- **YOUR TASK**
Each line below should be retyped exactly, with no pictures.

- **COLLECTED MATERIAL**
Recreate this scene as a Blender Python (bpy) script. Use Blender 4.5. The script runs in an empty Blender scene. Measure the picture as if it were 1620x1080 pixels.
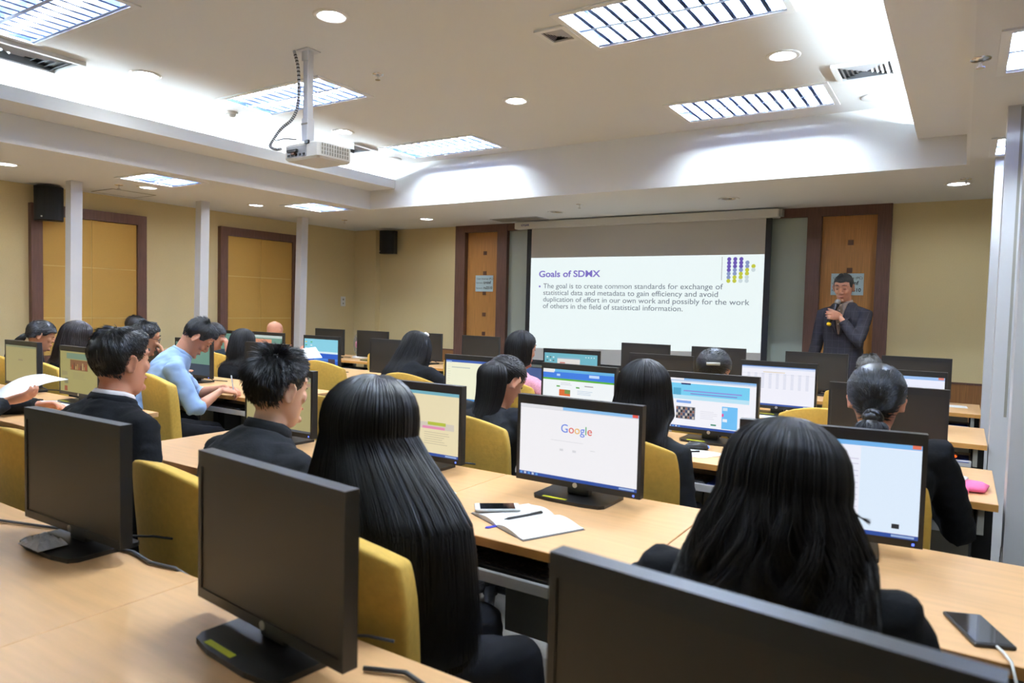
import bpy, math, random, zlib
import numpy as np
from mathutils import Vector, Matrix, noise

# ------------------------------------------------------------------ camera, world, exposure
S = bpy.context.scene
C = S.collection
yaw, pitch, roll = -0.57119122, -0.04841188, 0.02430462
fw = Vector((math.sin(yaw)*math.cos(pitch), math.cos(yaw)*math.cos(pitch), math.sin(pitch)))
rt = Vector((math.cos(yaw), -math.sin(yaw), 0)); up = rt.cross(fw)
r2 = rt*math.cos(roll) + up*math.sin(roll); u2 = -rt*math.sin(roll) + up*math.cos(roll)
cd = bpy.data.cameras.new('camera'); cam = bpy.data.objects.new('camera', cd); C.objects.link(cam)
m = Matrix((r2, u2, -fw)).transposed().to_4x4(); m.translation = (0, 0, 1.39)
cam.matrix_world = m
cd.sensor_width = 36; cd.lens = 1107.44/1620*36; cd.clip_start = .05
cd.dof.use_dof = True; cd.dof.focus_distance = 4.3; cd.dof.aperture_fstop = 4.5
S.camera = cam
W = bpy.data.worlds.new('world'); S.world = W; W.use_nodes = True
W.node_tree.nodes['Background'].inputs[0].default_value = (.9, .95, 1, 1)
W.node_tree.nodes['Background'].inputs[1].default_value = .1
S.view_settings.view_transform = 'Standard'; S.view_settings.look = 'None'
S.view_settings.gamma = 1; S.view_settings.use_curve_mapping = False
S.view_settings.exposure = 0.0
TUBE = 330.0      # radiance of the fluorescent tubes
COVE = 185.0      # radiance of the tubes hidden in the ceiling cove
DOWN = 300.0      # radiance of the downlight lamps
PI = math.pi; R = math.radians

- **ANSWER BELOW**
Recreate this scene as a Blender Python (bpy) script. Use Blender 4.5. The script runs in an empty Blender scene. Measure the picture as if it were 1620x1080 pixels.
import bpy, math, random, zlib
import numpy as np
from mathutils import Vector, Matrix, noise

# ------------------------------------------------------------------ camera, world, exposure
S = bpy.context.scene
C = S.collection
yaw, pitch, roll = -0.57119122, -0.04841188, 0.02430462
fw = Vector((math.sin(yaw)*math.cos(pitch), math.cos(yaw)*math.cos(pitch), math.sin(pitch)))
rt = Vector((math.cos(yaw), -math.sin(yaw), 0)); up = rt.cross(fw)
r2 = rt*math.cos(roll) + up*math.sin(roll); u2 = -rt*math.sin(roll) + up*math.cos(roll)
cd = bpy.data.cameras.new('camera'); cam = bpy.data.objects.new('camera', cd); C.objects.link(cam)
m = Matrix((r2, u2, -fw)).transposed().to_4x4(); m.translation = (0, 0, 1.39)
cam.matrix_world = m
cd.sensor_width = 36; cd.lens = 1107.44/1620*36; cd.clip_start = .05
cd.dof.use_dof = True; cd.dof.focus_distance = 4.3; cd.dof.aperture_fstop = 4.5
S.camera = cam
W = bpy.data.worlds.new('world'); S.world = W; W.use_nodes = True
W.node_tree.nodes['Background'].inputs[0].default_value = (.9, .95, 1, 1)
W.node_tree.nodes['Background'].inputs[1].default_value = .1
S.view_settings.view_transform = 'Standard'; S.view_settings.look = 'None'
S.view_settings.gamma = 1; S.view_settings.use_curve_mapping = False
S.view_settings.exposure = 0.0
TUBE = 330.0      # radiance of the fluorescent tubes
COVE = 185.0      # radiance of the tubes hidden in the ceiling cove
DOWN = 300.0      # radiance of the downlight lamps
PI = math.pi; R = math.radians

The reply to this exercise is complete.